A Class XI student of Delhi Public School, Ankit Fadia (16) has a Web site and his first book The Unofficial Guide to Ethical Hacking is being published by Macmillan, India Today magazine reported. The magazine said that Ankit wrote ‘hacking truths and what they do not teach in manuals’ — 624 page in all in 15 days flat, during his summer vacations in 1999. The publishing company, Macmillan, who got experts to vet the book, is sure that the book would be one of the best sellers as they already have 4,000 copies of it. The magazine added that this teenager was approached by Chip magazine also to be a system administrator but they found him too young for the job.

UK rivals USA

The UK has emerged as the hottest investment destination for Indian companies in Europe, according to The Economic Times.

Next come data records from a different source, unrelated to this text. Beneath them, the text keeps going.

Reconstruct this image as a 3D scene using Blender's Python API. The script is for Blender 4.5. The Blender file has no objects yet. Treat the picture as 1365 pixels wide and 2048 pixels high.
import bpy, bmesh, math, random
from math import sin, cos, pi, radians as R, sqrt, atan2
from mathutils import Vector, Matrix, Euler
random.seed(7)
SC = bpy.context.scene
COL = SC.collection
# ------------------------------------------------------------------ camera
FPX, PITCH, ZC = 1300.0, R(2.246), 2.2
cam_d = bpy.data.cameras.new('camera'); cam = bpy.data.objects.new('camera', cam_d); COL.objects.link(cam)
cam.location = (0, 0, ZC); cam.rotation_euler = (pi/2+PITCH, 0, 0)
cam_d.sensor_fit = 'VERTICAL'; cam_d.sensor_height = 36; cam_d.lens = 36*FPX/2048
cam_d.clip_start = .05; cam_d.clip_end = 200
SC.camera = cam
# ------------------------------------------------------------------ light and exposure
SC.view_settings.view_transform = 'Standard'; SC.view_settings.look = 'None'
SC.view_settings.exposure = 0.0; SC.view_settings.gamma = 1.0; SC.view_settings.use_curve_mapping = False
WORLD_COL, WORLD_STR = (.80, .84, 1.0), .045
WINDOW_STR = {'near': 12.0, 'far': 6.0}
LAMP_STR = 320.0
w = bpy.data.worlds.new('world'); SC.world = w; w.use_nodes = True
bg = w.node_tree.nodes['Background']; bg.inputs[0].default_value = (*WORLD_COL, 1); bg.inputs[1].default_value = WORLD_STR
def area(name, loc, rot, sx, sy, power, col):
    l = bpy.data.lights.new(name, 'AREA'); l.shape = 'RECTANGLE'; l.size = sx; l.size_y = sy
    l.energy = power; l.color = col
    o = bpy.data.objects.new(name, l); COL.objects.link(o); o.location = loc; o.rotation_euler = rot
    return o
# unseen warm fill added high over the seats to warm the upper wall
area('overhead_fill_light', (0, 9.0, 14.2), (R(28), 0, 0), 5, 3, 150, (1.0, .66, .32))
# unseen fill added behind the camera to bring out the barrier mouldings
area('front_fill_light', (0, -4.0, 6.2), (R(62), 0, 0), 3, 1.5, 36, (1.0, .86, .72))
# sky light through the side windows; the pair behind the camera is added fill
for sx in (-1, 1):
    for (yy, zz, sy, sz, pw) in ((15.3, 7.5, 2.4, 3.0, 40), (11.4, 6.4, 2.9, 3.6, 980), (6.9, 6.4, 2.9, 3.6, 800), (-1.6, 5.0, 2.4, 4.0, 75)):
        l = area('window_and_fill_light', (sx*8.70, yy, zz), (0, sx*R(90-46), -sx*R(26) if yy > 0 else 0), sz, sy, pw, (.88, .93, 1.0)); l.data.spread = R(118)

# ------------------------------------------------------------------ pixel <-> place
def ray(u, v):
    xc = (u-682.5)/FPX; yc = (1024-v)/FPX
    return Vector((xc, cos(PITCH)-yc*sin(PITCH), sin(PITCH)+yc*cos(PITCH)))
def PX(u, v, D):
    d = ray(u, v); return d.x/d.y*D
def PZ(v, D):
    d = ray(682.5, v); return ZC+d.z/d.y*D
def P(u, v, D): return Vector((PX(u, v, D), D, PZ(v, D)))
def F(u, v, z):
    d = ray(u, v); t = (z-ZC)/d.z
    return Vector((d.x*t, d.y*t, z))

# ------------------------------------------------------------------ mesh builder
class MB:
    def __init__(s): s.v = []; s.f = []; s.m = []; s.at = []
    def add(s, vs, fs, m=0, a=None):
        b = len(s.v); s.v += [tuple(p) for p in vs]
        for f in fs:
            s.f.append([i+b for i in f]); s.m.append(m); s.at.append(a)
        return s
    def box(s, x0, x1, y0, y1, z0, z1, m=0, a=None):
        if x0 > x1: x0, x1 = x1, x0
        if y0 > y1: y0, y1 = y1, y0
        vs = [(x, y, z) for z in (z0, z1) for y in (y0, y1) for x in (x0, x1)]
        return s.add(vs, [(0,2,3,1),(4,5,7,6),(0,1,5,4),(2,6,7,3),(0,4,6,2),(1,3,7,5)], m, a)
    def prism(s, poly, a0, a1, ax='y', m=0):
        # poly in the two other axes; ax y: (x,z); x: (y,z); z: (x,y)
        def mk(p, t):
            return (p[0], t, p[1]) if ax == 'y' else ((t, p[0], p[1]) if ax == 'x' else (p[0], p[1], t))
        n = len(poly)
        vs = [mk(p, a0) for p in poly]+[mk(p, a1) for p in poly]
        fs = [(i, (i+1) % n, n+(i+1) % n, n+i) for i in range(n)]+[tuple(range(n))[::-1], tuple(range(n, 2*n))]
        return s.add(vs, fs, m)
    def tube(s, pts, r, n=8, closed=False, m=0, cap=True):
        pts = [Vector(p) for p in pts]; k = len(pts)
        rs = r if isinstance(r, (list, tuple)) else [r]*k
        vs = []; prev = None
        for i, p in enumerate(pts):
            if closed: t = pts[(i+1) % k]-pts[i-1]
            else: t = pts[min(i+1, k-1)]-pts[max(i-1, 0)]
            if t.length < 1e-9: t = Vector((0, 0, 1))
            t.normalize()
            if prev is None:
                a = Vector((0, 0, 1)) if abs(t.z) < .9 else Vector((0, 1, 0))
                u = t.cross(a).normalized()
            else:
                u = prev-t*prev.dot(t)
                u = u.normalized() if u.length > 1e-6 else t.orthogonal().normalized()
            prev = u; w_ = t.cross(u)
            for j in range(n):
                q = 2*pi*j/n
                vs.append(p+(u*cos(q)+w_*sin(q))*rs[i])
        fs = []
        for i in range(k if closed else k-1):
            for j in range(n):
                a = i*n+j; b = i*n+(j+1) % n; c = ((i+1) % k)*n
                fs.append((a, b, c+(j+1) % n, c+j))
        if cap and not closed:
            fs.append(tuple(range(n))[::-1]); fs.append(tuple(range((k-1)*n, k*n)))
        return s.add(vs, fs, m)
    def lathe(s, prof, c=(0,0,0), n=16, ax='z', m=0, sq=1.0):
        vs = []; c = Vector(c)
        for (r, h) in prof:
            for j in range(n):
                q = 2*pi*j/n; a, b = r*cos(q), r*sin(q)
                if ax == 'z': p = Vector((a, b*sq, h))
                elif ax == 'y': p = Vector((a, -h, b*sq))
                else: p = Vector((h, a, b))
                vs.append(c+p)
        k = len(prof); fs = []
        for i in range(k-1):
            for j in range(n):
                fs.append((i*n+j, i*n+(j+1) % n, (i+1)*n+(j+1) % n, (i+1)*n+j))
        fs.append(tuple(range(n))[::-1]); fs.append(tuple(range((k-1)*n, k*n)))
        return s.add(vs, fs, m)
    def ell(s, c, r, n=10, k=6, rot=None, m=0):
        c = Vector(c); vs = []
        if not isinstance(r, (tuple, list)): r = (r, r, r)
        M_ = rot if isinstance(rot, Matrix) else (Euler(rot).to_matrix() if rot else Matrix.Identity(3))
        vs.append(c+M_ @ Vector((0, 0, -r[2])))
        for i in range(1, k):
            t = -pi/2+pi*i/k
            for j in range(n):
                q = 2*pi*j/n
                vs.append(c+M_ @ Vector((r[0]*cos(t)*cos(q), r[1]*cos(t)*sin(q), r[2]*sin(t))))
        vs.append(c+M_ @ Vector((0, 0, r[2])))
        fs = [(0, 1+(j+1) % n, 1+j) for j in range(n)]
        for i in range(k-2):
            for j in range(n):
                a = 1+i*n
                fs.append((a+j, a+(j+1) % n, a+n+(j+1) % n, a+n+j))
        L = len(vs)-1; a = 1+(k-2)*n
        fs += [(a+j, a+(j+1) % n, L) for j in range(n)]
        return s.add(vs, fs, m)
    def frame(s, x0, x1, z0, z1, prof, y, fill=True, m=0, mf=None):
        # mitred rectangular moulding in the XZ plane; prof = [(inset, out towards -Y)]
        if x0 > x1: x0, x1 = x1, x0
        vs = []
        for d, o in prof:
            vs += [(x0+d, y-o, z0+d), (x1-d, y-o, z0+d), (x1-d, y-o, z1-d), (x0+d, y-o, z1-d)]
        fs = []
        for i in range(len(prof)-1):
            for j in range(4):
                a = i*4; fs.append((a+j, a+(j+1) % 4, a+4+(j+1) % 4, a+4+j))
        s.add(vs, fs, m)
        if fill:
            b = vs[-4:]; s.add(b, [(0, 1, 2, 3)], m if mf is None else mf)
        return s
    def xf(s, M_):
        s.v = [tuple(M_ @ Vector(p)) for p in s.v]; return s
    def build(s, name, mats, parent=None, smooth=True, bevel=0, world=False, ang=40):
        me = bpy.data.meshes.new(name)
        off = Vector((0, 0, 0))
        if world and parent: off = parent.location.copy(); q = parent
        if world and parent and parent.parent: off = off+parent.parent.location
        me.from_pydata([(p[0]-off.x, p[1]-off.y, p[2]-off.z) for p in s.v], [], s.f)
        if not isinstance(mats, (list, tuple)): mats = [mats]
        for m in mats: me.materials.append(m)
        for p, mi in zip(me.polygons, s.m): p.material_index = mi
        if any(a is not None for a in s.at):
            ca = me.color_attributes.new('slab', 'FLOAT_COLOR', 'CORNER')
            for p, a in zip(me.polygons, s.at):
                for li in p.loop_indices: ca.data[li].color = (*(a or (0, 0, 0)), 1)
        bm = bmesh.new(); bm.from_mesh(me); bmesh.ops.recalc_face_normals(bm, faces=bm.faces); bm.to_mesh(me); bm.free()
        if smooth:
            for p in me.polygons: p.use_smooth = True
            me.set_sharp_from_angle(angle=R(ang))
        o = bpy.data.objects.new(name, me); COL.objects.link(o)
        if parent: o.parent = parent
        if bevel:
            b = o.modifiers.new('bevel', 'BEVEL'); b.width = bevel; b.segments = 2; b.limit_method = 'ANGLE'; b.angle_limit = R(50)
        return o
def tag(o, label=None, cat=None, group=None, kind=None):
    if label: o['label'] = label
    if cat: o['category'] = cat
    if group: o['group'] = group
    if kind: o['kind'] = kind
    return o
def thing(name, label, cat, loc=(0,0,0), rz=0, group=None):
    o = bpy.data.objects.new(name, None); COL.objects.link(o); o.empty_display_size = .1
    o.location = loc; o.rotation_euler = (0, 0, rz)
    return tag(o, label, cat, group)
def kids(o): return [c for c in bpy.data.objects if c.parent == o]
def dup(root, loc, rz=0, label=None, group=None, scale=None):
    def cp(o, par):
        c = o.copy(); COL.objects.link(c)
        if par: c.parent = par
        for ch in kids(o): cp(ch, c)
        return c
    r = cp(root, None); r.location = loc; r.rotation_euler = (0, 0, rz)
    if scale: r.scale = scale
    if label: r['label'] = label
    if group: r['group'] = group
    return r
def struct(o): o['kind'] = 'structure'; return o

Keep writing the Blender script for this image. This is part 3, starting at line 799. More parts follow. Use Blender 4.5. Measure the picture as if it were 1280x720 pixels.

The business daily has quoted Invest-UK, a government agency that promotes UK as an inward investment location. As many as 21 companies have invested in the UK during 2000-01 consolidating Britain’s dominance in attracting investments from India. The UK accounts for 60 per cent of all investments flowing from India to Europe and the aggregate investment flow from India so far stands at 240 million pounds. As many as 220 Indian companies have a presence in Britain, the agency said and added that probably Indian companies feel it is necessary to have some presence in the UK even if it is just a representative office. UK now rivals the USA as the premier destination for Indian overseas investment.

 

Taliban bans Net

Taliban has banned the use of the Internet to prevent ‘un-Islamic’ influences in Afghanistan, an AFP report stated. Taliban says the ban would continue until the country builds its own telephonic network. Foreign minister of Afghanistan, Wakil Ahmed Mutawakel, told the agency that the ban applied to government officials and ordinary citizens but not to the UN and international relief agencies. Currently, about 8 Afghans out of 1,000 have access to telephones and users have to log on to the ISPs in Pakistan

Mobile Nigeria

Econet Wireless expects to have more GSM mobile phone lines than the state-owned Nitel has landlines by the end of the year, newspapers reported. Econet's GSM services will begin on August 9 and it will operate 500,000 new lines by December, business development manager Kamel Okudo said in a speech at the weekend, the independent Punch newspaper reported. A marketing war between Econet and rival private GSM licensee MTN, a subsidiary of South Africa's M-Cell, is intensifying as the government's August 9 deadline for the launch of GSM services approaches. The majority-government owned Daily Times newspaper quoted sources from Econet and MTN as saying they were lobbying for an extension until August 20 to test the interconnectivity.

Mobile radiations

Leading mobile phone makers will start publishing information later this year about the level of radiation their phones emit. But they do not plan to label the phones with these levels, called Specific Absorption Rates, or put them on phone packages. The information would be in user manuals only. The Consumers Association of Singapore (CASE) told The Straits Times that the move, which comes after years of lobbying by consumer and other groups for a global standard on measuring handset radiation, is not enough. Specific Absorption Rates show the absorption of energy by the human body in watts per kilogram. The maximum safety limit is 2.0, while most phones on the market now show values of between 0.5 and 1.0.